▶ _EXERCISE_: The listing below begins with the first line you should copy; stop after the line containing "from mathutils import Vector, Matrix", and drop every picture.

▶ _DATASET SECTION_:
------------------------------------------------

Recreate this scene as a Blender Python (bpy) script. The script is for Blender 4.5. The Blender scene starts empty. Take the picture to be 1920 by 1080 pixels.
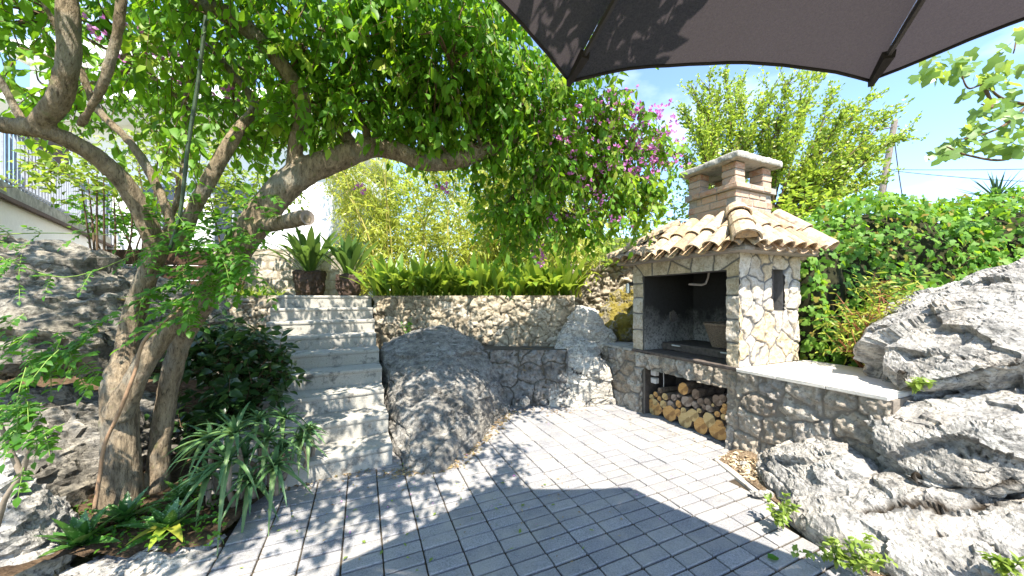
import bpy, bmesh, math, random
import numpy as np
from mathutils import Vector, Matrix

random.seed(7)
RNG = np.random.default_rng(7)
scene = bpy.context.scene
COL = scene.collection

# ------------------------------------------------------------------ measuring helpers
FPX, HZ, CAMH = 640.0, 560.0, 1.55          # focal length (px of the 1920 photo), horizon row, eye height


def P(px, py, Y):
    """point seen at photo pixel (px, py), Y metres in front of the camera"""
    return np.array(((px - 960) / FPX * Y, Y, CAMH - (py - HZ) / FPX * Y))


def G(px, py, z=0.0):
    """point of the level z seen at that pixel"""
    return P(px, py, (CAMH - z) * FPX / (py - HZ))


def A(*v):
    return np.array(v, dtype=float)


def nrm(v):
    v = np.asarray(v, float)
    return v / (np.linalg.norm(v, axis=-1, keepdims=True) + 1e-12)


# ------------------------------------------------------------------ vectorised noise
def _hash(x, y, z, s):
    h = (x * 374761393 + y * 668265263 + z * 1274126177 + s * 974634777) & 0xFFFFFFFF
    h = ((h ^ (h >> 13)) * 1274126177) & 0xFFFFFFFF
    h = ((h ^ (h >> 16)) * 2246822519) & 0xFFFFFFFF
    h = h ^ (h >> 15)
    return (h & 0xFFFFFF) / float(0xFFFFFF) * 2 - 1


def vnoise(p, s=0):
    p = np.asarray(p, float)
    i = np.floor(p).astype(np.int64)
    f = p - i
    u = f * f * f * (f * (f * 6 - 15) + 10)
    x, y, z = i[:, 0], i[:, 1], i[:, 2]
    r = 0
    for dx in (0, 1):
        wx = u[:, 0] if dx else 1 - u[:, 0]
        for dy in (0, 1):
            wy = u[:, 1] if dy else 1 - u[:, 1]
            for dz in (0, 1):
                wz = u[:, 2] if dz else 1 - u[:, 2]
                r = r + wx * wy * wz * _hash(x + dx, y + dy, z + dz, s)
    return r


def fbm(p, octv=4, s=0, gain=.5):
    a, r, p = 1.0, 0, np.asarray(p, float)
    for o in range(octv):
        r = r + a * vnoise(p, s + o)
        p = p * 2.03 + 11.7
        a *= gain
    return r


# ------------------------------------------------------------------ scene objects
ORIGIN = {}


def props(o, label=None, cat=None, group=None, kind=None):
    if label:
        o['label'] = label
    if cat:
        o['category'] = cat
    if group:
        o['group'] = group
    if kind:
        o['kind'] = kind
    return o


def thing(name, loc, label, cat, group=None):
    o = bpy.data.objects.new(name, None)
    o.empty_display_size = .1
    COL.objects.link(o)
    o.location = [float(c) for c in loc]
    ORIGIN[o.name] = np.array(loc, float)
    return props(o, label, cat, group)


def link(name, me, parent=None, base=None):
    """link a mesh given in world coordinates; its origin becomes the parent's (or base)"""
    o = bpy.data.objects.new(name, me)
    COL.objects.link(o)
    if parent is not None:
        org = ORIGIN[parent.name]
        o.parent = parent
    else:
        org = np.zeros(3) if base is None else np.array(base, float)
        o.location = org
    ORIGIN[o.name] = org
    if np.any(org):
        me.transform(Matrix.Translation(-Vector(org)))
    return o


def mesh_np(name, V, loops, starts, mats, smooth=False, matidx=None):
    me = bpy.data.meshes.new(name)
    V = np.ascontiguousarray(V, dtype=np.float32)
    me.vertices.add(len(V))
    me.vertices.foreach_set('co', V.ravel())
    loops = np.asarray(loops, dtype=np.int32)
    starts = np.asarray(starts, dtype=np.int32)
    me.loops.add(len(loops))
    me.loops.foreach_set('vertex_index', loops)
    me.polygons.add(len(starts))
    me.polygons.foreach_set('loop_start', starts)
    if matidx is not None:
        me.polygons.foreach_set('material_index', np.asarray(matidx, dtype=np.int32))
    me.update(calc_edges=True)
    me.validate()
    me.polygons.foreach_set('use_smooth', np.full(len(me.polygons), bool(smooth)))
    for m in (mats if isinstance(mats, (list, tuple)) else [mats]):
        me.materials.append(m)
    return me


def grid_faces(nx, ny, keep=None):
    """quad loops of an (ny, nx) vertex grid"""
    i = np.arange(nx - 1)[None, :] + np.arange(ny - 1)[:, None] * nx
    q = np.stack([i, i + 1, i + 1 + nx, i + nx], -1).reshape(-1, 4)
    if keep is not None:
        q = q[keep.reshape(-1)]
    return q


class MB:
    """collects shapes, links them as ONE mesh object"""

    def __init__(self):
        self.v, self.f, self.m, self.n, self.mi = [], [], [], 0, 0

    def add(self, V, F):
        V = np.asarray(V, float)
        self.v.append(V)
        for f in F:
            self.f.append([int(i) + self.n for i in f])
            self.m.append(self.mi)
        self.n += len(V)
        return self

    def box(self, c, ax, ay, az, jit=0.0, ch=0.0):
        """box by centre and half axes; ch chamfers the edges of its six faces"""
        c, ax, ay, az = map(lambda q: np.asarray(q, float), (c, ax, ay, az))
        if ch <= 0:
            V = [c + sx * ax + sy * ay + sz * az for sz in (-1, 1) for sy in (-1, 1) for sx in (-1, 1)]
            F = [(0, 2, 3, 1), (4, 5, 7, 6), (0, 1, 5, 4), (2, 6, 7, 3), (0, 4, 6, 2), (1, 3, 7, 5)]
        else:
            L = [np.linalg.norm(q) for q in (ax, ay, az)]
            k = [max(0, 1 - ch / l) for l in L]
            V, idx = [], {}
            for d in range(3):
                for s in (-1, 1):
                    for s1 in (-1, 1):
                        for s2 in (-1, 1):
                            w = [0, 0, 0]
                            o1, o2 = (d + 1) % 3, (d + 2) % 3
                            w[d] = s
                            w[o1] = s1 * k[o1]
                            w[o2] = s2 * k[o2]
                            sg = [0, 0, 0]
                            sg[d], sg[o1], sg[o2] = s, s1, s2
                            idx[(d, tuple(sg))] = len(V)
                            V.append(c + w[0] * ax + w[1] * ay + w[2] * az)
            F = []
            for d in range(3):
                o1, o2 = (d + 1) % 3, (d + 2) % 3
                for s in (-1, 1):
                    def key(s1, s2):
                        sg = [0, 0, 0]
                        sg[d], sg[o1], sg[o2] = s, s1, s2
                        return idx[(d, tuple(sg))]
                    q = [key(-1, -1), key(1, -1), key(1, 1), key(-1, 1)]
                    F.append(q if s > 0 else q[::-1])
            for d in range(3):
                o1, o2 = (d + 1) % 3, (d + 2) % 3
                for s1 in (-1, 1):
                    for s2 in (-1, 1):
                        def sgn(v):
                            sg = [0, 0, 0]
                            sg[d], sg[o1], sg[o2] = v, s1, s2
                            return tuple(sg)
                        q = [idx[(o1, sgn(-1))], idx[(o1, sgn(1))], idx[(o2, sgn(1))], idx[(o2, sgn(-1))]]
                        F.append(q if s1 * s2 < 0 else q[::-1])
            for sx in (-1, 1):
                for sy in (-1, 1):
                    for sz in (-1, 1):
                        t = [idx[(d, (sx, sy, sz))] for d in range(3)]
                        F.append(t if sx * sy * sz > 0 else t[::-1])
        V = np.array(V)
        if jit:
            V = V + RNG.uniform(-jit, jit, V.shape)
        return self.add(V, F)

    def tube(self, pts, rad, sides=8, cap=True, rough=0.0, closed=False, flat=1.0):
        pts = np.asarray(pts, float)
        n = len(pts)
        rad = np.full(n, rad, float) if np.isscalar(rad) else np.asarray(rad, float)
        if closed:
            tan = nrm(np.roll(pts, -1, 0) - np.roll(pts, 1, 0))
        else:
            tan = nrm(np.gradient(pts, axis=0))
        ref = A(0, 0, 1) if abs(tan[0][2]) < .9 else A(1, 0, 0)
        x = nrm(np.cross(ref, tan[0]))
        V = []
        for i in range(n):
            x = x - tan[i] * np.dot(x, tan[i])
            x = nrm(x)
            y = np.cross(tan[i], x)
            for k in range(sides):
                a = 2 * math.pi * k / sides
                r = rad[i] * (1 + (random.uniform(-rough, rough) if rough else 0))
                V.append(pts[i] + r * (math.cos(a) * x + flat * math.sin(a) * y))
        F = []
        for i in range(n if closed else n - 1):
            j = (i + 1) % n
            for k in range(sides):
                l = (k + 1) % sides
                F.append((i * sides + k, i * sides + l, j * sides + l, j * sides + k))
        if cap and not closed:
            F.append(tuple(range(sides))[::-1])
            F.append(tuple((n - 1) * sides + k for k in range(sides)))
        return self.add(V, F)

    def poly(self, V, F):
        return self.add(V, F)

    def prism(self, xy, z0, z1):
        n = len(xy)
        V = [(x, y, z0) for x, y in xy] + [(x, y, z1) for x, y in xy]
        F = [tuple(range(n))[::-1], tuple(range(n, 2 * n))]
        F += [(i, (i + 1) % n, n + (i + 1) % n, n + i) for i in range(n)]
        return self.add(V, F)

    def mesh(self, name, mats, smooth=False):
        V = np.concatenate(self.v)
        tot = np.array([len(f) for f in self.f])
        starts = np.concatenate([[0], np.cumsum(tot)[:-1]])
        loops = np.array([i for f in self.f for i in f])
        return mesh_np(name, V, loops, starts, mats, smooth, self.m)

    def build(self, name, mats, parent=None, base=None, smooth=False):
        return link(name, self.mesh(name, mats, smooth), parent, base)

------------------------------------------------

▶ _SOLUTION FOR THIS PROBLEM_:
Recreate this scene as a Blender Python (bpy) script. The script is for Blender 4.5. The Blender scene starts empty. Take the picture to be 1920 by 1080 pixels.
import bpy, bmesh, math, random
import numpy as np
from mathutils import Vector, Matrix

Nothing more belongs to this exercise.